Sunday, May 17, 2020

Quickies: Vocabulary Matters

     First, enjoy the following brief clip from a recent White House press briefing:

     While it’s refreshing to see the president’s press secretary backhand a reporter who persists in asking “gotcha” questions, there’s a word missing from Miss McEnany’s riposte:

Malfeasance

     Malfeasance is the term for the abuse of powers of office for wrongful ends. It’s a crime – in this case, a federal crime – that applies to officials whether elected, appointed, or Civil Service. It carries both a fine and a prison sentence.

     Malfeasance is what the FBI did to acquire FISA warrants targeting the Trump for President campaign, using the “Steele dossier” as “evidence.”
     Malfeasance is what Peter Strzok did when he “rewrote” the FBI 302 document about the interview of Michael Flynn.
     Malfeasance is what James Clapper, John Brennan, James Comey, and Andrew McCabe did in their several components of the “Russian collusion” hoax.
     Malfeasance is also what James Comey did in immunizing various of Hillary Clinton’s aides and staffers after it had been revealed that they had destroyed material evidence related to Clinton’s private email server and her use of it to disclose classified information.
     Finally, malfeasance is what Comey did in rewriting, de facto, the National Security Act and the Espionage Act to require proof of deliberate intent for the violation of those laws.

     Yes, several persons named above also lied to Congress under oath. That’s perjury. But charges of malfeasance apply to all of them as well.

     President Trump is right. They do belong in prison. But the odds are long against any of them landing there.

3 comments:

Differ said...

Nothing good can occur once the public begins to understand that the rule of law no longer applies.

NITZAKHON said...

@Differ:

This is one reason Rome fell. When the "average Roman" grasped that the rules they worked under, and were constrained by, were not even speed bumps to the culture of corruption and self-serving graft at the top, in Rome Central and the provincial capitals... they gave up. They were no longer willing to fight for what Rome had stood for.

Even now, for decades, where to most of the military enlistments come from?
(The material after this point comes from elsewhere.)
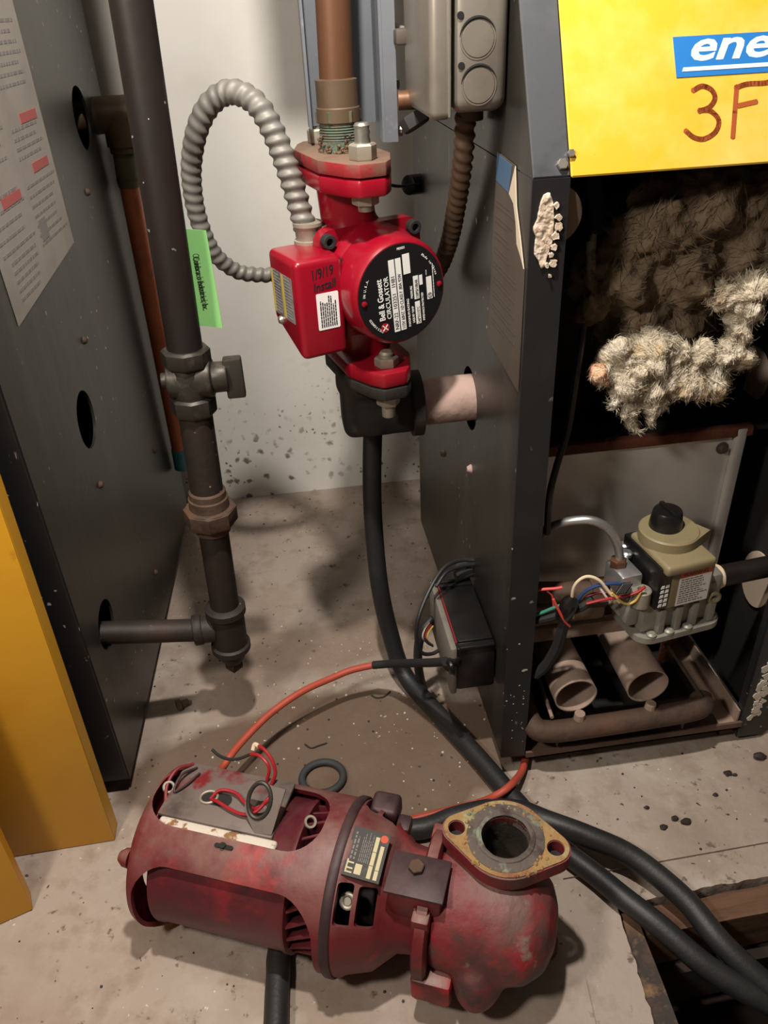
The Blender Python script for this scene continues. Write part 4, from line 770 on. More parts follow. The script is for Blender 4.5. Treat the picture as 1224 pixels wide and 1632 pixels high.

The hinterlands. "Flyover country". Salt of the earth people that I - even with my and my parents' educational backgrounds (both doctorates) - I'd rather spend an evening with than all the faculty of name-a-university.

When THEY give up faith in the country, there is no country, because The Elites sure aren't going to do the gritty, hard, uncomfortable work of putting on a uniform.

John said...

At this point I'd be happy if a few of them lost their pensions.